Sixteen of these farms were eventually bought in 2012 by China's Shanghai Pengxin for a sum thought to be about $200 million.
According to prosecutors, Wang and Chen induced Hong Kong-listed firm Natural Dairy to acquire the Crafar Farms from one of her companies.
This company, according to prosecutors, did not own the farms but would purchase them with Natural Dairy's money in the name of another of Wang's firms, UBNZ Assets Holdings.
Natural Dairy would, in turn, own UBNZ Assets Holdings and therefore the dairy farms.
Although the Crafar Farms were on the brink of bankruptcy, Wang and Yee falsified accounts so they appeared to be in substantial profit.

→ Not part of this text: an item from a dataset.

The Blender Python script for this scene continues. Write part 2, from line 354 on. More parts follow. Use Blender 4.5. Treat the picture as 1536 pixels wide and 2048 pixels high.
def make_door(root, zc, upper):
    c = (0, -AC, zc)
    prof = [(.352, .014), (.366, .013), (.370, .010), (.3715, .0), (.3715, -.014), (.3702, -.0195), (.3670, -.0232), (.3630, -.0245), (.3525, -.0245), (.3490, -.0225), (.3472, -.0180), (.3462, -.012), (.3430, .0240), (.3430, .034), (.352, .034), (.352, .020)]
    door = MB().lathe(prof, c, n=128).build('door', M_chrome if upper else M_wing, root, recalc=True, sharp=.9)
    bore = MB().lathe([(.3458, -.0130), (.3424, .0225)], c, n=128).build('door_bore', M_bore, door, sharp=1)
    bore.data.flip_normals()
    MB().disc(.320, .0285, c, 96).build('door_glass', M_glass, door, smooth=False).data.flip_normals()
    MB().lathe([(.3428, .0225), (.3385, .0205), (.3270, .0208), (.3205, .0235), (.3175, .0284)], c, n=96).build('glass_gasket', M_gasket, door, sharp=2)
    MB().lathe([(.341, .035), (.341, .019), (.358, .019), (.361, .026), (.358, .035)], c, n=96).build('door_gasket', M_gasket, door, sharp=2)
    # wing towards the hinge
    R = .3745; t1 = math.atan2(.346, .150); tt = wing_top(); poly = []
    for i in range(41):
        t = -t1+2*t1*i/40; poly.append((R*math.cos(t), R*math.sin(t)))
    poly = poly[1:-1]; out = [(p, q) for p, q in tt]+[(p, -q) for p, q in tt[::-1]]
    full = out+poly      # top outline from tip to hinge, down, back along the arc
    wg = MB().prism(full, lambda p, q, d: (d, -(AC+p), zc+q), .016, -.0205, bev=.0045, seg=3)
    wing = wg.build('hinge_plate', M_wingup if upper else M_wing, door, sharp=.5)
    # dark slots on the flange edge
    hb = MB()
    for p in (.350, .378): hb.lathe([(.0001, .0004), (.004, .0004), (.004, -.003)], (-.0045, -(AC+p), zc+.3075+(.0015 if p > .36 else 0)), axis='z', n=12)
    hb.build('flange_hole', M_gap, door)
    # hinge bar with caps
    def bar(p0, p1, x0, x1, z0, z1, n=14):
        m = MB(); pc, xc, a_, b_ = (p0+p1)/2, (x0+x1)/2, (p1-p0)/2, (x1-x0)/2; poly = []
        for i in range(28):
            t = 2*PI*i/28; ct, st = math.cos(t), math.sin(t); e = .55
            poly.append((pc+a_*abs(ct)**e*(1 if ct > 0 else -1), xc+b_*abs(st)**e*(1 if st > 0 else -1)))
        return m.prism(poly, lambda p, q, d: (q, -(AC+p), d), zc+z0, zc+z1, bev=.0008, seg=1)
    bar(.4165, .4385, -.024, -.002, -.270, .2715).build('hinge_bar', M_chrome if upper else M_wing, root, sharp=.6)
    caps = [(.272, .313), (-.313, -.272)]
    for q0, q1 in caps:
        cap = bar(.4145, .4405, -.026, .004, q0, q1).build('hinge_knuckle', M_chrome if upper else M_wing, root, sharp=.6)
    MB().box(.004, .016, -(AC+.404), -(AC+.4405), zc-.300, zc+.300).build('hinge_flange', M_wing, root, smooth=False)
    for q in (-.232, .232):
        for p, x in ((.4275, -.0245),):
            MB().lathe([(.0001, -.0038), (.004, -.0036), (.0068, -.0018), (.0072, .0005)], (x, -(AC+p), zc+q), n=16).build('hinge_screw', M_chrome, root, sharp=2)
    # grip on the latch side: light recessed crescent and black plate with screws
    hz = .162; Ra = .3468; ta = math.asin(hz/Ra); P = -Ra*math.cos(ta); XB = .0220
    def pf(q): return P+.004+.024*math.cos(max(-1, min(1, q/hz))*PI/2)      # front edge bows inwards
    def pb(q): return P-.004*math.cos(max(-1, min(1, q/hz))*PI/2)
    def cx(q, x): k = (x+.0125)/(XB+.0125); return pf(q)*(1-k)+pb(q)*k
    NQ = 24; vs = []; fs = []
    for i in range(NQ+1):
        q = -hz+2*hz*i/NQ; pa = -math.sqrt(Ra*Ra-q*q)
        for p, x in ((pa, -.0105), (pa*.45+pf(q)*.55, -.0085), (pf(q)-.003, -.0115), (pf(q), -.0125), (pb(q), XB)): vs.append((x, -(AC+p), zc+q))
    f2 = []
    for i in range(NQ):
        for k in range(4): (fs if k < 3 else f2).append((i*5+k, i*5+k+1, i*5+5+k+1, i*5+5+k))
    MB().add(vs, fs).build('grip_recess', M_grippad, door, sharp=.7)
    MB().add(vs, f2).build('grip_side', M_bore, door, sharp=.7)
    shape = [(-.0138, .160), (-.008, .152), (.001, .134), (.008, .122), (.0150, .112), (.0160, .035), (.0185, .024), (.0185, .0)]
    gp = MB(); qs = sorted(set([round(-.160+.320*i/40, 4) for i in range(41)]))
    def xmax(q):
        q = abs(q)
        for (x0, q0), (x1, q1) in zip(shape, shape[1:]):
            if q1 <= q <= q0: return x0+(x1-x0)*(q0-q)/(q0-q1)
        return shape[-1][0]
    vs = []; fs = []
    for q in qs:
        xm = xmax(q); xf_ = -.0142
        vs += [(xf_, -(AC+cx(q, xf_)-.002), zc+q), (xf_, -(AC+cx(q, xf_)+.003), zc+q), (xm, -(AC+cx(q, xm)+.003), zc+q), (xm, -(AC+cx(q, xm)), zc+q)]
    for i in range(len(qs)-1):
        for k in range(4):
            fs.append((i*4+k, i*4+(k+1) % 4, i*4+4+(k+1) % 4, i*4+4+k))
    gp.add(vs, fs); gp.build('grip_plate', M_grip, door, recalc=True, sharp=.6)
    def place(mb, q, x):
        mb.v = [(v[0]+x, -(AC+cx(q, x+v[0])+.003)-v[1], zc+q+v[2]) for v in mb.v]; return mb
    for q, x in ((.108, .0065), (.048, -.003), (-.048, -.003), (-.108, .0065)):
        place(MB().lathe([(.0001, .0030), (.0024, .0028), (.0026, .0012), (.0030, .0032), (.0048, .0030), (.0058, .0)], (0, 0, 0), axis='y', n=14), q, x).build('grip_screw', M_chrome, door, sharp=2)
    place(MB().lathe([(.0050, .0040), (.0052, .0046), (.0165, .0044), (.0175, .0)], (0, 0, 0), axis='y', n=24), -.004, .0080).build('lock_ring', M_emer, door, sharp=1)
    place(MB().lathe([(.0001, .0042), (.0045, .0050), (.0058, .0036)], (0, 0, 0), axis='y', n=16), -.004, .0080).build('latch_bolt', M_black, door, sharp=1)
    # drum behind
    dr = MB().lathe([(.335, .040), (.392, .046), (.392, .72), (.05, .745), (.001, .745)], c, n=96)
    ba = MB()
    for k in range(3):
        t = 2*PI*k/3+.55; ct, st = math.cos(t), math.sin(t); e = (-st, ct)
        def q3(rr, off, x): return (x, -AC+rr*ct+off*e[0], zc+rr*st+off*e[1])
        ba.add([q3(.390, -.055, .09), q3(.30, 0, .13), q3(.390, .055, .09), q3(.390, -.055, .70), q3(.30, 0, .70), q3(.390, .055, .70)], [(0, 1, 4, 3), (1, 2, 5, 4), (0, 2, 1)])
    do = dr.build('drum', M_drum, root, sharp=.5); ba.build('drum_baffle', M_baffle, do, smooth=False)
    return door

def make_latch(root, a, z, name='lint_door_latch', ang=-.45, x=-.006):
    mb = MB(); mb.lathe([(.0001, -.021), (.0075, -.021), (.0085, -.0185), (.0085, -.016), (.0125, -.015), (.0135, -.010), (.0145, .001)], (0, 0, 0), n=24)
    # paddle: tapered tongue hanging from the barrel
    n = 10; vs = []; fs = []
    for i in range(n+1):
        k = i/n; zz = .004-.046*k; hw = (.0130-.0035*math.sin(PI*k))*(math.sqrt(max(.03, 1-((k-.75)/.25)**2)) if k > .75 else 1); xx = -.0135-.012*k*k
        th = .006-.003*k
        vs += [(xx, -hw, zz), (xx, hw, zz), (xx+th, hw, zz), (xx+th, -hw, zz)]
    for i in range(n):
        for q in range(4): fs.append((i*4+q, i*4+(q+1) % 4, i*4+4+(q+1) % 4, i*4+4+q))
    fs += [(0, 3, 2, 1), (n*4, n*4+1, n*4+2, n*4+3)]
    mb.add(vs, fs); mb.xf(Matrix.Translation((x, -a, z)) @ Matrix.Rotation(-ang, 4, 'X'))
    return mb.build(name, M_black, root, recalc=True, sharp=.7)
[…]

The trio failed to declare that Chen and Wang had an agreement to share the commission arising from the sale and purchase of the farms.
Unaware of this relationship, and ignorant of the true state of the farm's finances, prosecutors say Natural Dairy approved the acquisition and in 2010 raised HK$955 million (NZ$186 million) to finance it.

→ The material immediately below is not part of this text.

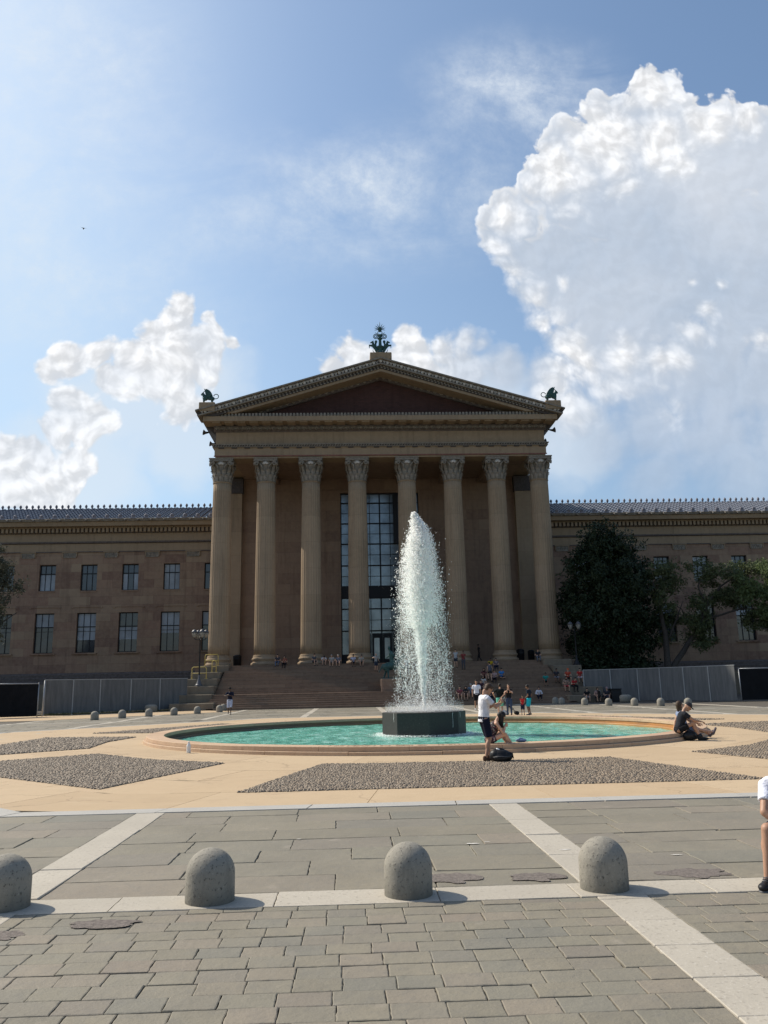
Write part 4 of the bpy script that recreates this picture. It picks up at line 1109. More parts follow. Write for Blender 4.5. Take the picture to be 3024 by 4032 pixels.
# ---- bollards
def bollard_mesh(r,h):
    m=MB(); prof=[(r*.985,-.06),(r,.01),(r*1.0,h-r)]
    for i in range(1,11): a=i/10*PI/2; prof.append((max(r*math.cos(a),.001),h-r+r*math.sin(a)))
    m.lathe(prof,n=40,cap=False); return m
NEARB=[(-2.76,7.02),(-1.15,7.03),(.44,7.04),(2.04,7.03),(3.66,7.05)]
FARL=[(-15.4,50.75),(-14.36,52.9),(-13.12,54.6),(-11.93,56.6),(-10.8,58.9),(-9.72,61.8),(-10.0,65.4)]
FARR=[(15.9,64.6),(15.95,62.8),(16.7,59.2),(17.63,56.6),(18.98,55.3),(20.09,53.5),(21.2,51.8)]
LB=['granite bollard cut by the left edge of the frame, foremost row','speckled granite bollard left of centre on the near pale band','speckled granite bollard at the centre of the near pale band','speckled granite bollard where two pale granite bands cross','granite bollard under the sitter at the right edge']
base=None
def boll(x,y,label,group,r=.195,h=.40,src=None):
    if src is None:
        o=bollard_mesh(r,h).build('granite_bollard',M['bollard'])
    else: o=src.copy(); COL.objects.link(o)
    o.location=(x,y,0); o.rotation_euler=(0,0,random.uniform(0,6)); o['label']=label; o['category']='bollard'; o['group']=group; return o
nb=None
for (x,y),l in zip(NEARB,LB):
    o=boll(x,y,l,'bollards across the near paving',src=nb); nb=nb or o
    if x==NEARB[-1][0]: o.scale=(.96,.96,.96)
orderL=['leftmost bollard of the far left row in front of the hoarding','second bollard from the left in front of the grey hoarding','third bollard from the left in front of the grey hoarding','fourth bollard from the left beside the stepped wall','fifth far bollard from the left below the lamp','front one of the two overlapping bollards left of the walker','rear one of the two overlapping bollards left of the walker']
orderR=['rear one of the paired bollards at the right stair foot','front one of the paired bollards at the right stair foot','bollard in front of the sitters by the right stair foot','bollard left of the black bin on the right','bollard right of the wide grey stone on the right','sunlit bollard before the right grey hoarding','bollard half hidden behind the capped sitter on the basin rim']
fb=None
for (x,y),l in list(zip(FARL,orderL))+list(zip(FARR,orderR)):
    o=boll(x,y,l,'bollards round the far side of the plaza',.24,.52,src=fb); fb=fb or o
for (x,y,l) in((-15.7,66.0,'wide domed stone behind the left bollards by the hoarding'),(21.5,64.6,'wide grey domed stone beside the black bin on the right')):
    m=MB(); prof=[(.46,-.05),(.47,.4)]+[(max(.01,.47-.19*(1-math.cos(i/6*PI/2))-.28*(i/6)**3),.4+.2*math.sin(i/6*PI/2)) for i in range(1,7)]
    m.lathe(prof,n=28); o=m.build('stone_block',M['bollard']); o.location=(x,y,0); tag(o,l,'stone block','wide stones by the hoardings')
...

Funds to buy the farms were allegedly transferred into a trust account of Auckland law firm Knight Coldicutt, which also had done work for companies associated with Wang.
Four of the 22 farms were purchased for $25.5 million in February 2010 and in May a deposit was paid for the remainder of them, pending Overseas Investment Office (OIO) approval of the transaction.
But later that year Wang was declared bankrupt in New Zealand and then arrested with Chen in Hong Kong. A week later, the OIO refused to grant permission for the purchase of the remaining farms.